Endurance almost triples profits; insurance drives growth

Bermuda-based Endurance Specialty Holding has almost tripled its profits in the third quarter of 2016, just a month after agreeing to the proposed deal to be acquired by Sompo.

Endurance's net income for the third quarter of 2016 was $130.1 million, compared with $43.6 million in the third quarter in 2015.

Much of this increase was driven by gains in its investment returns. Its net investment income for the quarter was $62.2 million, an increase of $45.7 million compared with the same period in 2015. It said its investment income benefited from increases in investment income generated from Endurance's trading and available for sale investments due to an increase in invested assets.

The company’s gross premiums written in the quarter reached $760.7 million, an increase of 18.4 percent compared with the same period in 2015 – the increase driven by its insurance book of business.

The gross premiums written (GPW) for Endurance's insurance segment were $568.3 million, an increase of 26.7 percent year-over-year.

The insurance segment's combined ratio was 104.6 percent, however, compared to 83.6 percent for the prior-year quarter.

Part of this increase was from the current accident year net loss ratio of 77.9 percent, which increased 8.7 percentage points due to increased attritional and large losses, primarily within the property, marine/energy and aviation lines of business.

The GPW for its reinsurance segment was $192.4 million, a decrease of 0.8 percent year on year.

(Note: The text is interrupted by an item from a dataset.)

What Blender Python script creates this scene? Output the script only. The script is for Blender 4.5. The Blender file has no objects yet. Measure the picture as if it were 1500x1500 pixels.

The catastrophe line of business within reinsurance increased $10.4 million, largely due to the targeted renewal of acquired Montpelier business.

In August 2015, Endurance completed its $1.8 billion acquisition of Montpelier Re, a property/casualty reinsurer.

Its property line decreased 11.4 percent predominantly due to targeted non-renewals and reductions of signed lines, partially offset by new business and select renewal of business acquired from Montpelier.

Its reinsurance segment's combined ratio was 69.7 percent, compared to 68 percent for the prior-year quarter.